>> begin Raw data

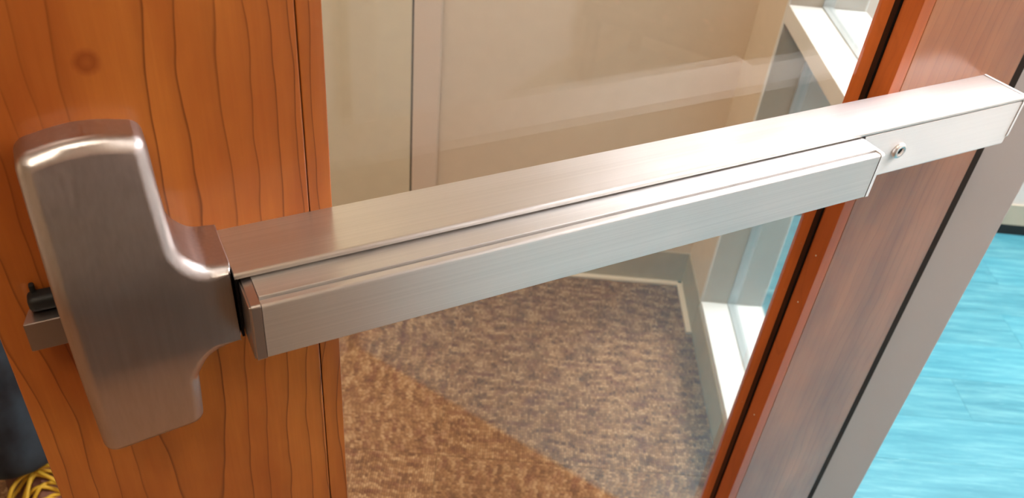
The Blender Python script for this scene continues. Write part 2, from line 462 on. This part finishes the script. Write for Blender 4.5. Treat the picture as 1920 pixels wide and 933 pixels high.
# nail holes in the right stop
for z in (1.33-.52, 1.33-.585, 1.33-.77, 1.33-.20):
    boxes('nail_head', [(GR-.0004, GR+.0002, .0085, .0098, z, z+.0016)], M['cream_edge'], d1)
# dark strip standing in for the shade between leaf and frame
boxes('hinge_gap_shade', [(XR, XR+.0145, .0015, TH-.006, .02, 2.08)], plain('dark_brown_gap_shade', (.030, .018, .012), .6, spec=.08), d1)

# ------------------------------------------------------------------ panic bar
R0 = (.36, 0, 1.0)
ZT = CAMZ - .326                             # top of the rail
bar = empty('panic_bar', R0, label='brushed steel panic exit bar mounted across the cherry wood glass door', cat='exit bar')
def part(name, bm, m, p=bar, angle=35): return finish(name, bm, M[m], p, off=R0, smooth=True, angle=angle)

# head cover: T shaped, rounded front edges
zt = CAMZ
out = [(-.0380, zt-.4580), (.0238, zt-.4505), (.0256, zt-.4030), (.0335, zt-.3865), (.0540, zt-.3785), (.0535, zt-.3215),
       (.0375, zt-.3195), (.0265, zt-.3080), (.0240, zt-.2700), (.0232, zt-.2425), (-.0075, zt-.2365), (-.0400, zt-.2440)]
rads = [.0085, .0085, .012, .02, .001, .001, .016, .02, .0, .0085, .08, .0095]
poly = rounded(out, rads, 7)
area = sum(poly[i-1][0]*poly[i][1] - poly[i][0]*poly[i-1][1] for i in range(len(poly)))
if area < 0: poly = poly[::-1]
FR = .0080; FY = -.0475
def face_y(z):                               # the face bellies out where the arm leaves it
    d = max(0, abs(z-(zt-.353))-.022)
    return FY + (.0245 if z > zt-.353 else .0105)*min(1, d/.088)**1.35
bm = bmesh.new(); rings = []
def ring_at(d, y):
    ds = [min(d, max(0.0, (.0552-p[0])*1.2)) if (p[0] > .045) else d for p in poly]
    pts = offset_poly(poly, ds)
    return [bm.verts.new((x, y, z)) for x, z in pts]
rings.append(ring_at(0, 0))
n = 8
for k in range(n+1):
    a = k/n*math.pi/2
    rings.append(ring_at(FR*(1-math.cos(a)), FY + FR*(1-math.sin(a))))
for A, B in zip(rings, rings[1:]):
    for i in range(len(A)): bm.faces.new((A[i], A[(i+1) % len(A)], B[(i+1) % len(A)], B[i]))
bm.faces.new(rings[-1])
for k in range(1, 44):
    z = zt-.2365-k*.0052
    bmesh.ops.bisect_plane(bm, geom=bm.verts[:]+bm.edges[:]+bm.faces[:], plane_co=(0, 0, z), plane_no=(0, 0, 1))
bmesh.ops.remove_doubles(bm, verts=bm.verts[:], dist=1e-5)
for v_ in bm.verts:
    if v_.co.y < -.03: v_.co.y += face_y(v_.co.z) - FY
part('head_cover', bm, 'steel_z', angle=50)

# latch bolt and its dark trigger left of the cover
lat = bmesh.new()
prof = [(-.0602, -.0195), (-.030, -.0195), (-.030, -.0005), (-.0525, -.0005), (-.0565, -.006)]
A = [lat.verts.new((x, y, zt-.3712)) for x, y in prof]; B = [lat.verts.new((x, y, zt-.3502)) for x, y in prof]
for i in range(5): lat.faces.new((A[i], A[(i+1) % 5], B[(i+1) % 5], B[i]))
lat.faces.new(A[::-1]); lat.faces.new(B)
bmesh.ops.recalc_face_normals(lat, faces=lat.faces[:])
bmesh.ops.bevel(lat, geom=lat.edges[:], offset=.0005, segments=2, affect='EDGES')
lb = part('latch_bolt', lat, 'steel_cap')
bm = bmesh.new(); box(bm, -.0555, -.034, -.013, -.0015, zt-.3495, zt-.339, .0035, 4); box(bm, -.053, -.050, -.006, -.002, zt-.340, zt-.334, .001, 2)
part('latch_trigger', bm, 'black', lb)

# rail
def arc(cy, cz, r_, a0, a1, n=5):
    return [(cy + r_*math.cos(math.radians(a0+(a1-a0)*k/n)), cz + r_*math.sin(math.radians(a0+(a1-a0)*k/n))) for k in range(n+1)]
RF = -.047
prof = [(0, 0)] + arc(RF+.0022, -.0022, .0022, 90, 180) + [(RF, -.0034), (RF+.001, -.0040), (-.030, -.0040), (-.030, -.0515), (0, -.0515)]
prof = [(y, ZT+z) for y, z in prof]
bm = bmesh.new(); extrude_x(bm, prof, .0540, .7778)
part('rail', bm, 'steel_x')
bm = bmesh.new(); box(bm, .0540, .0556, -.046, -.0302, ZT-.050, ZT-.0045)
part('pad_gap_shade', bm, 'gasket')  # black block in place of the dark hollow between cover and pad
# fixed front plate at the hinge end
bm = bmesh.new()
pp = rounded([(RF+.0004, -.0050), (RF+.0004, -.0523), (-.0295, -.0523), (-.0295, -.0050)][::-1], [0, .0, .0035, .0007], 5)
extrude_x(bm, [(y, ZT+z) for y, z in pp], .5725, .7779)
ec = part('end_plate', bm, 'alu')
# end cap closing rail and plate
bm = bmesh.new()
pr = rounded([(0, .0004), (RF-.0002, .0004), (RF-.0002, -.042), (RF+.007, -.0525), (0, -.0525)], [0, .0022, .004, .004, 0], 4)
extrude_x(bm, [(y, ZT+z) for y, z in pr], .7780, .7812)
part('rail_end_cap', bm, 'alu')
# dogging screw
bm = bmesh.new()
rp = [(0, .0076), (-.0012, .0076), (-.0028, .0066), (-.0034, .0052), (-.0031, .0038), (-.0012, .0032)]
N = 28; prev = None
for k_, (dy, rr) in enumerate(rp):
    ring_ = [bm.verts.new((.6225 + rr*math.cos(2*math.pi*i/N), RF+.0004+dy, ZT-.0275 + rr*math.sin(2*math.pi*i/N))) for i in range(N)]
    if prev:
        for i in range(N): bm.faces.new((prev[i], prev[(i+1) % N], ring_[(i+1) % N], ring_[i]))
    prev = ring_
bm.faces.new(prev)
sc = part('screw', bm, 'screw', ec)
bm = bmesh.new()
hx = [(.6225 + .0031*math.cos(math.pi*i/3), ZT-.0275 + .0031*math.sin(math.pi*i/3)) for i in range(6)]
A = [bm.verts.new((x, RF-.0012, z)) for x, z in hx]; B = [bm.verts.new((x, RF-.0002, z)) for x, z in hx]
for i in range(6): bm.faces.new((A[i], A[(i+1) % 6], B[(i+1) % 6], B[i]))
bm.faces.new(A); bm.faces.new(B[::-1])
finish('hex_socket', bm, M['black'], ec, off=R0)
# moving push pad
PY = -.0708
pad = [(-.031, -.0058)] + [(-.0636, -.0058), (-.0640, -.0061), (-.0640, -.0096), (-.0654, -.0096), (-.0654, -.0076)] + arc(PY+.0018, -.0074-.0018, .0018, 90, 180, 6) + \
      arc(PY+.0012, -.0490+.0012, .0012, 180, 270, 4) + [(-.031, -.0490)]
bm = bmesh.new(); extrude_x(bm, [(y, ZT+z) for y, z in pad], .0634, .5660)
pp = part('push_pad', bm, 'steel_pad')
def cap(x0, x1, name):
    b = bmesh.new()
    pr = rounded([(-.0305, -.0056), (PY-.0003, -.0066), (PY-.0003, -.0496), (-.0305, -.0496)], [0, .0022, .0016, 0], 5)
    extrude_x(b, [(y, ZT+z) for y, z in pr], x0, x1)
    b.normal_update()
    side = x0 if name == 'L' else x1
    es = [e for e in b.edges if all(abs(v_.co.x-side) < 1e-6 for v_ in e.verts)]
    bmesh.ops.bevel(b, geom=es, offset=.0013, segments=3, affect='EDGES')
    return part('pad_end_cap', b, 'steel_cap' if name == 'L' else 'alu', pp)
cap(.0562, .0630, 'L'); cap(.5667, .5714, 'R')

# ------------------------------------------------------------------ person standing behind the door
def skin(name, verts, edges, rad, mat, parent, lv=2, root=0):
    me = bpy.data.meshes.new(name); me.from_pydata(verts, edges, []); me.materials.append(mat)
    o = bpy.data.objects.new(name, me); link(o, parent)
    m = o.modifiers.new('skin', 'SKIN'); m.use_smooth_shade = True
    sv = me.skin_vertices[0].data
    for i, rr in enumerate(rad): sv[i].radius = rr if isinstance(rr, tuple) else (rr, rr); sv[i].use_root = (i == root)
    s = o.modifiers.new('sub', 'SUBSURF'); s.levels = lv; s.render_levels = lv
    return o
denim = NT('dark_denim')
dn = denim.noise(denim.coord((1, 1, .5)), 14, 4)
denim.P(Base_Color=denim.ramp(dn, [(.35, srgb(18, 24, 32)), (.65, srgb(52, 68, 82))]), Roughness=.85, Normal=denim.bump(denim.noise(denim.coord(), 9, 3), .6, .01))
jacket = plain('dark_red_cloth', srgb(90, 20, 24), .85, mottled=.2)
skinm = plain('skin', srgb(196, 142, 112), .5); hair = plain('dark_hair', srgb(40, 26, 18), .6)
leather = plain('brown_leather', srgb(104, 58, 40), .45, mottled=.25, scale=60)
sole_m = plain('dark_sole', (.02, .015, .012), .7)
lace = plain('yellow_lace', srgb(206, 164, 40), .6)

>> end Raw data

Written instruction: Copy exactly, and only, the lines from the one containing "part('head_cover', bm, 'steel_z', angle=50)" through the one containing "part('latch_trigger', bm, 'black', lb)".

Solution to this problem:
part('head_cover', bm, 'steel_z', angle=50)

# latch bolt and its dark trigger left of the cover
lat = bmesh.new()
prof = [(-.0602, -.0195), (-.030, -.0195), (-.030, -.0005), (-.0525, -.0005), (-.0565, -.006)]
A = [lat.verts.new((x, y, zt-.3712)) for x, y in prof]; B = [lat.verts.new((x, y, zt-.3502)) for x, y in prof]
for i in range(5): lat.faces.new((A[i], A[(i+1) % 5], B[(i+1) % 5], B[i]))
lat.faces.new(A[::-1]); lat.faces.new(B)
bmesh.ops.recalc_face_normals(lat, faces=lat.faces[:])
bmesh.ops.bevel(lat, geom=lat.edges[:], offset=.0005, segments=2, affect='EDGES')
lb = part('latch_bolt', lat, 'steel_cap')
bm = bmesh.new(); box(bm, -.0555, -.034, -.013, -.0015, zt-.3495, zt-.339, .0035, 4); box(bm, -.053, -.050, -.006, -.002, zt-.340, zt-.334, .001, 2)
part('latch_trigger', bm, 'black', lb)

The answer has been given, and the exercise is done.